The historic building's structure also required retrofit, especially to improve its lateral resistance to wind and seismic loads. This was accomplished by the reinforcement of Corbin's north exterior wall with shotcrete and rebar (now mostly hidden by the interstitial building) and the addition of an internal concrete lateral frame linked to the steel frame of the pavilion. In order to create a structural diaphragm at each floor level, the engineers replaced the original ash used as infill above the tile arches with lightweight cellular concrete.

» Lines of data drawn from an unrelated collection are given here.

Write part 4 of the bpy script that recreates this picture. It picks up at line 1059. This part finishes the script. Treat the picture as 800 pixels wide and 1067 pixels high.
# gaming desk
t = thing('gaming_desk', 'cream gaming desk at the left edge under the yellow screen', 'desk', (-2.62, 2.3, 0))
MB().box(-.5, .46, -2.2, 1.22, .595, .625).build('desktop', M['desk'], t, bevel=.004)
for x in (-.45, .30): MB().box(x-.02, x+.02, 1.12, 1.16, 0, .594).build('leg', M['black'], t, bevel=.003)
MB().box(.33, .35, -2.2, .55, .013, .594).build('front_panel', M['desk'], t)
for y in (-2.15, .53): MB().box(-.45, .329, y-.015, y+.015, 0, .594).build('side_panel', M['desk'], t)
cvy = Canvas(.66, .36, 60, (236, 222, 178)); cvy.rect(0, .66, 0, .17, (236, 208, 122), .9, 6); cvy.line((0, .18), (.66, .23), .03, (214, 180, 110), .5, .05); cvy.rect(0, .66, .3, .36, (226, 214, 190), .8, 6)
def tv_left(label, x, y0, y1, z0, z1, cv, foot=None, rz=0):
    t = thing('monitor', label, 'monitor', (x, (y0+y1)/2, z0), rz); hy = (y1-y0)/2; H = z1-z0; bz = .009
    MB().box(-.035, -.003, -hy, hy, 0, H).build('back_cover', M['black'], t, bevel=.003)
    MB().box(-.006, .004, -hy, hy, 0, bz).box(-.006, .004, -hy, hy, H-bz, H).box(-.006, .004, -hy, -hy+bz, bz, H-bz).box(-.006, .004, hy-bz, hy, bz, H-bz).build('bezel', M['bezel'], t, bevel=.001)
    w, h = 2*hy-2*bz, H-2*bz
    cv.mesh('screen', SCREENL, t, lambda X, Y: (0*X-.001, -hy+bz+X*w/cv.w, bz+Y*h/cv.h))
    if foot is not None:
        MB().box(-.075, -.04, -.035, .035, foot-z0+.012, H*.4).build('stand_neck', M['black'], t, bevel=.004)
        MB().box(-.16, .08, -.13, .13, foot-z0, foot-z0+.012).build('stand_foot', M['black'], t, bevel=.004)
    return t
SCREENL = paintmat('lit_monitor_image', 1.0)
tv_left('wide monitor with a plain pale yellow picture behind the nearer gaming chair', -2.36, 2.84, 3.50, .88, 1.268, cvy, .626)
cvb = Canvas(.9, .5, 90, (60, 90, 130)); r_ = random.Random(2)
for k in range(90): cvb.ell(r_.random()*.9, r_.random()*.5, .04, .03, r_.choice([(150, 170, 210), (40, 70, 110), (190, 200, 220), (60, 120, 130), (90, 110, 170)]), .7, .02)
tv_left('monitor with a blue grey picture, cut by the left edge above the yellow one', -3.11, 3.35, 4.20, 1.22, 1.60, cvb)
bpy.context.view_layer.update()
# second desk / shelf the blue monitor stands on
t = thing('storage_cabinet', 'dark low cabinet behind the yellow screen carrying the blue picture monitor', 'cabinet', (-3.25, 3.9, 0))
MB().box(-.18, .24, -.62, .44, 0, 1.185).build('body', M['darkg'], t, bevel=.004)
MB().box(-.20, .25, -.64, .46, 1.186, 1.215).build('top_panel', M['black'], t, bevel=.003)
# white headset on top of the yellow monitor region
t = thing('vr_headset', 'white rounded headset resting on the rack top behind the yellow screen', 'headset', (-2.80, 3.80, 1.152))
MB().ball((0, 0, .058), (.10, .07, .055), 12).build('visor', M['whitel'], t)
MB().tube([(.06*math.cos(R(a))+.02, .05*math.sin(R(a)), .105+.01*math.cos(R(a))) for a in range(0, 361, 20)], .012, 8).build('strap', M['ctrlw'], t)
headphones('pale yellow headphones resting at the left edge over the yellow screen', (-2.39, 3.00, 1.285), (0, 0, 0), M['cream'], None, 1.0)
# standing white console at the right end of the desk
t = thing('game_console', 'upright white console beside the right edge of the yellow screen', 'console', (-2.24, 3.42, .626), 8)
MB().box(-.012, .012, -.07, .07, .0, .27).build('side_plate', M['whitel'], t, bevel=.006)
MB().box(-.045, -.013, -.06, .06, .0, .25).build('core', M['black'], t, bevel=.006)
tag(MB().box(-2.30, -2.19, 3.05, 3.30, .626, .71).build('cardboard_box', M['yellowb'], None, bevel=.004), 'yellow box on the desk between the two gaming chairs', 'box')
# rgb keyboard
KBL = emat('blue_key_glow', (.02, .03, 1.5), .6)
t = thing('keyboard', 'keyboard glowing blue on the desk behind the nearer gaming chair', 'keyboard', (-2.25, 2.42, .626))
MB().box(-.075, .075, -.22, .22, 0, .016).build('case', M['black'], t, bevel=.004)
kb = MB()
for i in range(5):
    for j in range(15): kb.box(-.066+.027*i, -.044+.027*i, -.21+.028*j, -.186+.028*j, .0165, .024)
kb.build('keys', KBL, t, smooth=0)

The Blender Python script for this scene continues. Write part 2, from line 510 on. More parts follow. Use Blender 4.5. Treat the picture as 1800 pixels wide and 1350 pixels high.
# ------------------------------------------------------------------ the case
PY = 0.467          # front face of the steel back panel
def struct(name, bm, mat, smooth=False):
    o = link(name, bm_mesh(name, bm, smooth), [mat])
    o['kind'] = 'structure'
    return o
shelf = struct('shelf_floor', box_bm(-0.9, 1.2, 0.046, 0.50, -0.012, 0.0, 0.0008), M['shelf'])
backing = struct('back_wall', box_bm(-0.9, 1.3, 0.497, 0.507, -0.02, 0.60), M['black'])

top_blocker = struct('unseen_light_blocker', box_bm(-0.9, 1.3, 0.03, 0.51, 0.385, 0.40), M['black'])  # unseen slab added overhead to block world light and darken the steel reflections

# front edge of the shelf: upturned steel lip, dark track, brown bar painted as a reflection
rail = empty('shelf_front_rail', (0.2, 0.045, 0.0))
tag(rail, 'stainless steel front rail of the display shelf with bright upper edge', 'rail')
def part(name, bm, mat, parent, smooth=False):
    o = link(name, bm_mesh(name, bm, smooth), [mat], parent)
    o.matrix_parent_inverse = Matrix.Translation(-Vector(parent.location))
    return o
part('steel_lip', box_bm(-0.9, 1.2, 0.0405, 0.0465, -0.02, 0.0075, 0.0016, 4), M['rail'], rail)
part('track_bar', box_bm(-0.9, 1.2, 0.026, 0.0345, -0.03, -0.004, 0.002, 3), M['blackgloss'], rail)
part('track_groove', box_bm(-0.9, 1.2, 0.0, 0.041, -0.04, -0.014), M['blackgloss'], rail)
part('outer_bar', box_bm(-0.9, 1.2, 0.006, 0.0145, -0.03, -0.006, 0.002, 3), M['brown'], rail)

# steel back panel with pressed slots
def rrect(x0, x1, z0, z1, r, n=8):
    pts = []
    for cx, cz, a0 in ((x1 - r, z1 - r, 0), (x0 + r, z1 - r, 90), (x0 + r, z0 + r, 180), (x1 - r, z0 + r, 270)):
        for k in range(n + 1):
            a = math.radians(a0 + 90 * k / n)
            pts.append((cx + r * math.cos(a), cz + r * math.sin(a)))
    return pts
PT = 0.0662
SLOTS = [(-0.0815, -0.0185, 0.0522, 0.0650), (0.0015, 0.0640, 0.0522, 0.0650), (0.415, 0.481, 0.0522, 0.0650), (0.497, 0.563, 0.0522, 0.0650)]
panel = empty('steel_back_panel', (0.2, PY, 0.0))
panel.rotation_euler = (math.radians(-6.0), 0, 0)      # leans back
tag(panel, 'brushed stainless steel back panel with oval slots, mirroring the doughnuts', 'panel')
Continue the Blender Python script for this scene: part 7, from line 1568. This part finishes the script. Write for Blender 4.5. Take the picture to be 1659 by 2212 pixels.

Arguably, the most dramatic part of the renovated building is a new set of escalators that descend 20 feet below the original foundations and lead to the subway platforms. Contractors underpinned the foundations, an operation that required laborious excavation by hand because the lot was too tight for mechanical excavation equipment. During the process, Corbin was monitored with sensors and strain gauges to ensure it didn't develop unacceptable movements or stresses. The result is a three-story-deep wellway that reveals a series of inverted masonry arches. Passing under these arches, which were designed to distribute the superstructure's loads to the surrounding soil, 'intensifies the feeling of going down into earth,' points out Cowley.

These hefty footings, newly uncovered, offer the perfect counterpoint to the delicacy of the adjacent pavilion's reflector net. One element entices passengers to descend, through history, while the other draws their eyes upward, to a precisely machined device for capturing the sky. If only all New York City subway stations could have such synergies.